**TASK OBJECTIVE:** In the listing that follows, how many lines contain the string "from"? Provide only the number.
.....
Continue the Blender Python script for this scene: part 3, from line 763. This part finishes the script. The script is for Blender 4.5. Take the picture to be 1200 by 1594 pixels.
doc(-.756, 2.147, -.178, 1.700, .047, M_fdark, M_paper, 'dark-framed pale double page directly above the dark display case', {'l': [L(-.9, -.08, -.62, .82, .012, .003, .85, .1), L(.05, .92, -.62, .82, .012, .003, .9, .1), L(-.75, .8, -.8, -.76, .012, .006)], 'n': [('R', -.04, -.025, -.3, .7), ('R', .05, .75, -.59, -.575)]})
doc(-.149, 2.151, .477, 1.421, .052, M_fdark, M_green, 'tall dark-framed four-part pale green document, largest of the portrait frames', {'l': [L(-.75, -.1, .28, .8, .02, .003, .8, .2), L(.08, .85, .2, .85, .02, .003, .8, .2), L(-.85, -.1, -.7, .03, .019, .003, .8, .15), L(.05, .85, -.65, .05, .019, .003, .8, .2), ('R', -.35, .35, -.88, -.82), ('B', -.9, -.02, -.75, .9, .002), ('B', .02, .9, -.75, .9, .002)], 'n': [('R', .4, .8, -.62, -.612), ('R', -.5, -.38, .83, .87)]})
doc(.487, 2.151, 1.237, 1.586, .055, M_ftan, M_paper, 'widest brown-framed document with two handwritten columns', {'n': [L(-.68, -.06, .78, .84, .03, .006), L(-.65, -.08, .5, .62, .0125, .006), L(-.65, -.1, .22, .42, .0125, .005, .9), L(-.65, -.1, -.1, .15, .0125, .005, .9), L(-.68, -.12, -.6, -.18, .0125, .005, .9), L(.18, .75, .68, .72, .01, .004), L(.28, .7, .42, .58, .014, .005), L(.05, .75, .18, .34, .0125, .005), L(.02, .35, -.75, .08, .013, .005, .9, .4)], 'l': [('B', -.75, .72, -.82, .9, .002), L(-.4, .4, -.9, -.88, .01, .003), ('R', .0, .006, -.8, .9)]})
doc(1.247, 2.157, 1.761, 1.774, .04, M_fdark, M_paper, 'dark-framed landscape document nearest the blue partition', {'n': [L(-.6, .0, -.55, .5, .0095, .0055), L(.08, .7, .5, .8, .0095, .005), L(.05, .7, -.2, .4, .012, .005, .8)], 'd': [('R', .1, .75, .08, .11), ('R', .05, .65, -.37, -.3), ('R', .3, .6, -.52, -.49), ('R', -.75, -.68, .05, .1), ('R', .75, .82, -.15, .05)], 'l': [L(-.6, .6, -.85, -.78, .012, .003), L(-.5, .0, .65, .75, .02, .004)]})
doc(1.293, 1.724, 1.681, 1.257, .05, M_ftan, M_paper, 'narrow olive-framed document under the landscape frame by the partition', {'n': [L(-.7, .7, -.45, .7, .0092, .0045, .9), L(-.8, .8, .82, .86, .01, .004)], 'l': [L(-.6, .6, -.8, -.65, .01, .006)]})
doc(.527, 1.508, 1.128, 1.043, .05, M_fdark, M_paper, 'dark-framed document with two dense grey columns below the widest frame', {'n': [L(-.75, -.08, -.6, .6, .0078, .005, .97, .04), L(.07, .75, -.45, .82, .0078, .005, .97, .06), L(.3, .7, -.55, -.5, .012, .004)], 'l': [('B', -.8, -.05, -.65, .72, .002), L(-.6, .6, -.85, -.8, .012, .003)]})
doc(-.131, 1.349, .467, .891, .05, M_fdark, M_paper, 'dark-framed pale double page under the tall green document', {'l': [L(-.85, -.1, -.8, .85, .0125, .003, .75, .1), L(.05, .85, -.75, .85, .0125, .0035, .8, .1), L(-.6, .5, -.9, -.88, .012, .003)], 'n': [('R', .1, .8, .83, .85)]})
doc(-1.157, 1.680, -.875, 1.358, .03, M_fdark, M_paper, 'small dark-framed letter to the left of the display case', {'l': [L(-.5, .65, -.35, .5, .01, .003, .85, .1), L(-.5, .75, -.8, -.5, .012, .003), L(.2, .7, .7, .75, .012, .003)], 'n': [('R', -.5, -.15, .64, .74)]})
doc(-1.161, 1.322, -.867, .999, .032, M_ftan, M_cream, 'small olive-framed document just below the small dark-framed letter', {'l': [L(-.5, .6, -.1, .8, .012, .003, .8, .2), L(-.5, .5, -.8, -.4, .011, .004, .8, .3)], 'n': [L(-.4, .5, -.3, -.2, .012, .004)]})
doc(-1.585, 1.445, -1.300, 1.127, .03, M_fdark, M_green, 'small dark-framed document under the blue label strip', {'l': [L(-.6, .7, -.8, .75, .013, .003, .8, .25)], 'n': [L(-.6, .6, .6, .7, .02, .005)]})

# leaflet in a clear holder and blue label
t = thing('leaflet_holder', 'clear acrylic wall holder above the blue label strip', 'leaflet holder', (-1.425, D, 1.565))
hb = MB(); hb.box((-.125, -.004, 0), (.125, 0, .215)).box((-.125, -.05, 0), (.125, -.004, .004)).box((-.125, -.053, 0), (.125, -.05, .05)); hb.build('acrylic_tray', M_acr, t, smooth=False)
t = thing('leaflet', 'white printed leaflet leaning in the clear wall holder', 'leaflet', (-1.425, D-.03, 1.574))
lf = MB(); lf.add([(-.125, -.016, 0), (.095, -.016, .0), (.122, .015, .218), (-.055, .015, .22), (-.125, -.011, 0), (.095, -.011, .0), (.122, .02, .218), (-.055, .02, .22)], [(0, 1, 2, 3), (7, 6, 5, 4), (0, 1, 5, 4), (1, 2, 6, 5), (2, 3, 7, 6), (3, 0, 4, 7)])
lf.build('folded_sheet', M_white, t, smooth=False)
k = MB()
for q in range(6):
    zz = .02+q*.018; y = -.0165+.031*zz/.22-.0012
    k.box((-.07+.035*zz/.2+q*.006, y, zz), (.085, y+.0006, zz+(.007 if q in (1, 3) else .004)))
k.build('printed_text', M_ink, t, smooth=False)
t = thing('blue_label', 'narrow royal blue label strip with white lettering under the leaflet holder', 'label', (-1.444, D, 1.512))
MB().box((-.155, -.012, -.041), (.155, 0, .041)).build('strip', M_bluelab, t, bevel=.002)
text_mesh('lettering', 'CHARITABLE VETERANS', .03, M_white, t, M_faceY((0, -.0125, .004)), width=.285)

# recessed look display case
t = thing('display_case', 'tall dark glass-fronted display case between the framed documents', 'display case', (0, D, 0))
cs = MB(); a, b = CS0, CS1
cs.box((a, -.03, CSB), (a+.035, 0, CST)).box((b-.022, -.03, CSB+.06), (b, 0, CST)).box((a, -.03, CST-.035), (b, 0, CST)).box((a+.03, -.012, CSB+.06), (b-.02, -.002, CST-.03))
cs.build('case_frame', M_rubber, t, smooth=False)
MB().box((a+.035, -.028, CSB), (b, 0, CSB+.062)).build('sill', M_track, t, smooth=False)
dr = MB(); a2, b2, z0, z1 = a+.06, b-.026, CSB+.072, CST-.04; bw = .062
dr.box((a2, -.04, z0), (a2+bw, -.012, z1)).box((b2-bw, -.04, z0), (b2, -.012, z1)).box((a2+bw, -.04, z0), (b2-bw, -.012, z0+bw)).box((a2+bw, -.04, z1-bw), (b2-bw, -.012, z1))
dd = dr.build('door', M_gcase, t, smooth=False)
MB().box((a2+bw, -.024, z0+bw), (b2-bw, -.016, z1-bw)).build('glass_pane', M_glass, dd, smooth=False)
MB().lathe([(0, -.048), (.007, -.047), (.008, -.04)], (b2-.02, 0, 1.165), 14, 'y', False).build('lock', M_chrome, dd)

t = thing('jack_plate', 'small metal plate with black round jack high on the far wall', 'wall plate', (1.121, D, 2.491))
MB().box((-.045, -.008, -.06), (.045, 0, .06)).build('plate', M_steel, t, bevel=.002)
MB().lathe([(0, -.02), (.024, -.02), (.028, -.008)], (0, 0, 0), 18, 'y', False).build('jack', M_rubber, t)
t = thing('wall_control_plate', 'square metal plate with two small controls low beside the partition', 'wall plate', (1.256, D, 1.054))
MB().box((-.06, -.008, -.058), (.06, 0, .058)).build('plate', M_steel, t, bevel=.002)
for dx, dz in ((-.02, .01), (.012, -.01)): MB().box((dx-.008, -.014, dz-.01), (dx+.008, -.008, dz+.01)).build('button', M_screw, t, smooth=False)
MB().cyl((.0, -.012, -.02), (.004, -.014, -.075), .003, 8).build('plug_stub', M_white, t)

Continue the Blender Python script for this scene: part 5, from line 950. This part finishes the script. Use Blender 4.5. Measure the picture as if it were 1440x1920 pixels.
.....
**SOLUTION TO THIS PROBLEM:** 2